Vous vous rappelez le Commandement : tu ne te feras point d'image." (Ce qui
apparaît comme une version particulièrement stricte, peut-être
d'une orthodoxie de type hassidim, du second Commandement du Décalogue.)
Ses liens contradictoires au passé vont pousser Cornfield à déformer
une partie de la vérité : à fictionnaliser la fin de son
témoignage. Arrivé au dénouement de son histoire il met
en scène la mort de Baruch. Son équipe s'aperçoit que la
réalisation de son film devient pour Cornfield une sorte de thérapie,
et c'est précisement cette volonté de guérir qui va l'écarter
du témoignage, l'amener d'une vision personnelle à une fiction
personnelle. Baruch fut abattu par un garde SS lors d'une tentative d'évasion
: rendu méconnaisable grace à la maquilleuse de l'équipe
Korner, Sophie Gaben (Gaben = "celle qui donne, qui offre"), Baruch tente
de sortir incognito du studio-prison. Il n'arrivera pas à la grille,
repéré par un SS pour n'avoir pu se controler totalement jusqu'au
bout : c'est que Janko Kornfeld a refusé de le suivre, est resté
dans la salle de maquillage, est donc partiellement responsable de sa mort.

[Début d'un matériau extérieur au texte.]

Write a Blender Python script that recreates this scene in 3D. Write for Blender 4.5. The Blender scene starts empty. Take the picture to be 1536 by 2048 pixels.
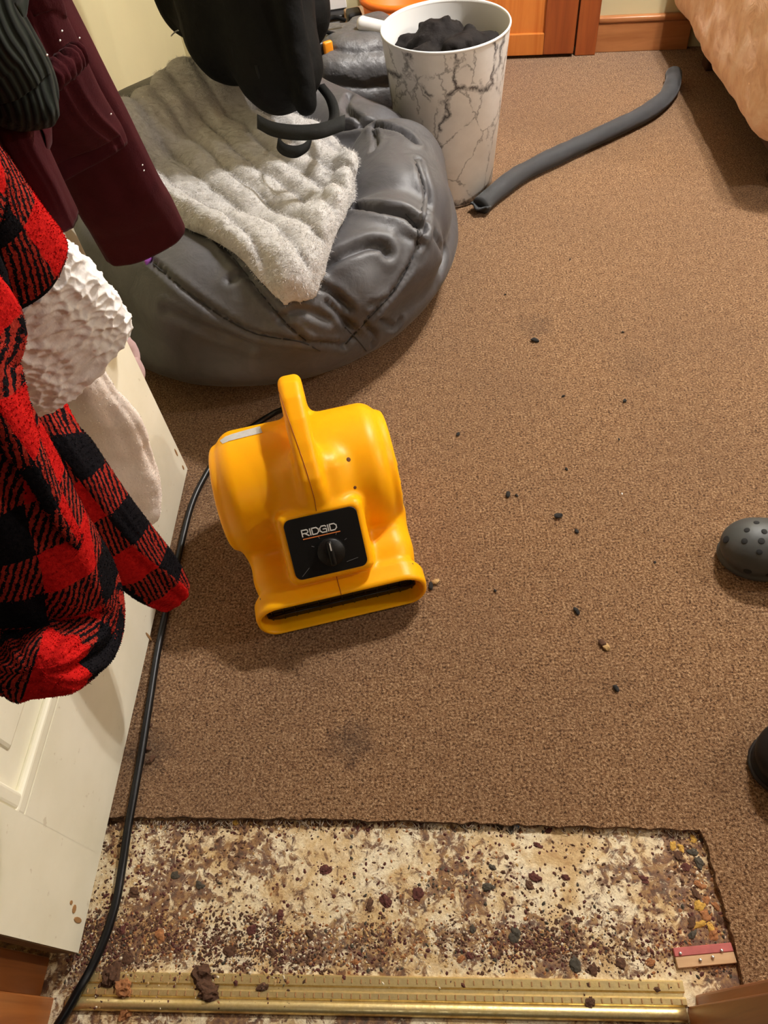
import bpy, bmesh, math, random
import numpy as np
from mathutils import Vector, Matrix
from mathutils.bvhtree import BVHTree
random.seed(7); rng = np.random.default_rng(7)
sc = bpy.context.scene
COL = sc.collection

# ------------------------------------------------------------------ camera
FPX, CAMH = 1450.0, 1.25
_d = np.array([925-768, 2095-1024, FPX]); _d /= np.linalg.norm(_d)
_y = np.array([800-768, -930-1024, FPX]); _y -= _d*(_y@_d); _y /= np.linalg.norm(_y)
RW = np.stack([np.cross(_y, -_d), _y, -_d])          # camera (x right, y down, z forward) to world
EYE = np.array([0, 0, CAMH])
cam = bpy.data.cameras.new('camera'); camo = bpy.data.objects.new('camera', cam); COL.objects.link(camo)
M = np.eye(4); M[:3, 0] = RW[:, 0]; M[:3, 1] = -RW[:, 1]; M[:3, 2] = -RW[:, 2]; M[:3, 3] = EYE
camo.matrix_world = Matrix(M.tolist())
cam.sensor_fit = 'AUTO'; cam.sensor_width = 36; cam.lens = FPX/2048*36; cam.clip_start = 0.02
sc.camera = camo
# ------------------------------------------------------------------ light
sc.view_settings.view_transform = 'Standard'; sc.view_settings.look = 'None'
sc.view_settings.gamma = 1; sc.view_settings.use_curve_mapping = False
sc.view_settings.exposure = 0.0
W = bpy.data.worlds.new('world'); sc.world = W; W.use_nodes = True
W.node_tree.nodes['Background'].inputs[0].default_value = (1, .86, .68, 1)
W.node_tree.nodes['Background'].inputs[1].default_value = 0.006
LAMP = (0.92, 2.20, 2.155)
def point_light(name, loc, watts, col, rad):
    l = bpy.data.lights.new(name, 'POINT'); l.energy = watts; l.color = col; l.shadow_soft_size = rad
    o = bpy.data.objects.new(name, l); COL.objects.link(o); o.location = loc; return o
for _k in (-1, 1): point_light('room_bulb', (LAMP[0]+.07*_k, LAMP[1]-.05*_k, LAMP[2]), 132, (1, .96, .915), .035)
point_light('hall_bulb', (-.12, -1.0, 2.25), 11.0, (1, .92, .80), .08)
FILL_POS = (2.25, .90, 1.62)
point_light('fill_bulb', FILL_POS, 58, (1, .96, .915), .045)  # fill light added out of view, lifts bin, door and cuff

# ------------------------------------------------------------------ pixel measuring helpers
def ray(px, py): return RW @ np.array([px-768, py-1024, FPX], float)
def at(px, py, z=0.0):
    r = ray(px, py); return EYE + r*((z-CAMH)/r[2])
def atx(px, py, x):
    r = ray(px, py); return EYE + r*(x/r[0])
def aty(px, py, y):
    r = ray(px, py); return EYE + r*(y/r[1])

# ------------------------------------------------------------------ materials
MATS = {}
class NT:
    def __init__(s, m): s.t = m.node_tree; s.n = s.t.nodes; s.l = s.t.links
    def new(s, typ, **kw):
        n = s.n.new(typ)
        for k, v in kw.items():
            if k.startswith('_'): setattr(n, k[1:], v)
            else: n.inputs[k.replace('__', ' ')].default_value = v
        return n
    def link(s, a, b): s.l.new(a, b)
    def noise(s, vec, scale, detail=4, rough=.55, dist=0):
        n = s.new('ShaderNodeTexNoise', Scale=scale, Detail=detail, Roughness=rough, Distortion=dist)
        if vec: s.link(vec, n.inputs['Vector'])
        return n.outputs['Fac']
    def ramp(s, fac, stops, interp='LINEAR'):
        r = s.new('ShaderNodeValToRGB'); r.color_ramp.interpolation = interp
        e = r.color_ramp.elements
        while len(e) < len(stops): e.new(.5)
        for i, (p, c) in enumerate(stops):
            e[i].position = p; e[i].color = (*c, 1) if len(c) == 3 else c
        s.link(fac, r.inputs[0]); return r.outputs[0]
    def mix(s, fac, a, b, blend='MIX'):
        m = s.new('ShaderNodeMix', _data_type='RGBA', _blend_type=blend)
        for sock, v in ((m.inputs[0], fac), (m.inputs[6], a), (m.inputs[7], b)):
            if isinstance(v, (int, float)): sock.default_value = v
            elif isinstance(v, tuple): sock.default_value = (*v, 1)
            else: s.link(v, sock)
        return m.outputs[2]
    def math(s, op, a, b=0.0, c=None):
        m = s.new('ShaderNodeMath', _operation=op)
        for i, v in enumerate((a, b) if c is None else (a, b, c)):
            if isinstance(v, (int, float)): m.inputs[i].default_value = v
            else: s.link(v, m.inputs[i])
        return m.outputs[0]
    def bump(s, h, strength, dist, normal=None):
        b = s.new('ShaderNodeBump', Strength=strength, Distance=dist); s.link(h, b.inputs['Height'])
        if normal: s.link(normal, b.inputs['Normal'])
        return b.outputs[0]
def mat(name, col=(.5, .5, .5), rough=.6, var=.0, vscale=20, bump=0, bscale=200, bdist=.002, sheen=0, metal=0, spec=.5, sub=0, build=None):
    if name in MATS: return MATS[name]
    m = bpy.data.materials.new(name); m.use_nodes = True; t = NT(m); b = t.n['Principled BSDF']
    b.inputs['Roughness'].default_value = rough; b.inputs['Metallic'].default_value = metal
    b.inputs['Specular IOR Level'].default_value = spec
    b.inputs['Sheen Weight'].default_value = sheen; b.inputs['Sheen Roughness'].default_value = .4
    tc = t.new('ShaderNodeTexCoord'); ob = tc.outputs['Object']
    b.inputs['Base Color'].default_value = (*col, 1)
    if sub:
        b.inputs['Subsurface Weight'].default_value = sub; b.inputs['Subsurface Scale'].default_value = .02; b.inputs['Subsurface Radius'].default_value = (1, .45, .05)
    if var:
        f = t.noise(ob, vscale, 5)
        t.link(t.ramp(f, [(.25, tuple(c*(1-var) for c in col)), (.75, tuple(min(1, c*(1+var)) for c in col))]), b.inputs['Base Color'])
    if bump: t.link(t.bump(t.noise(ob, bscale, 4), bump, bdist), b.inputs['Normal'])
    if build: build(t, b, tc)
    MATS[name] = m; return m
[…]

Cette culpabilité (mince à
dire-vrai : Kornfeld fut lâche, mais il avait prévenu Baruch qu'il
ne le suivrait pas cette fois-ci -entre autre à cause de son allemand
déplorable qui ne lui laissait que peu de chances de s'en tirer dans
l'allemagne de 1942), cette indirecte culpabilité va engendrer deux simulâcres
expiatoires.
ornfield dirige d'abord une scène finale le présentant comme l'assassin de Baruch, puis il écrit la scène de l'évasion d'un Baruch maquillé mais reconnu par un codétenu (Silbermann) qui le signale aux SS: d'une culpabilité totale, bouffie de fiction, à une abscence de culpabilité, étouffée par la fiction.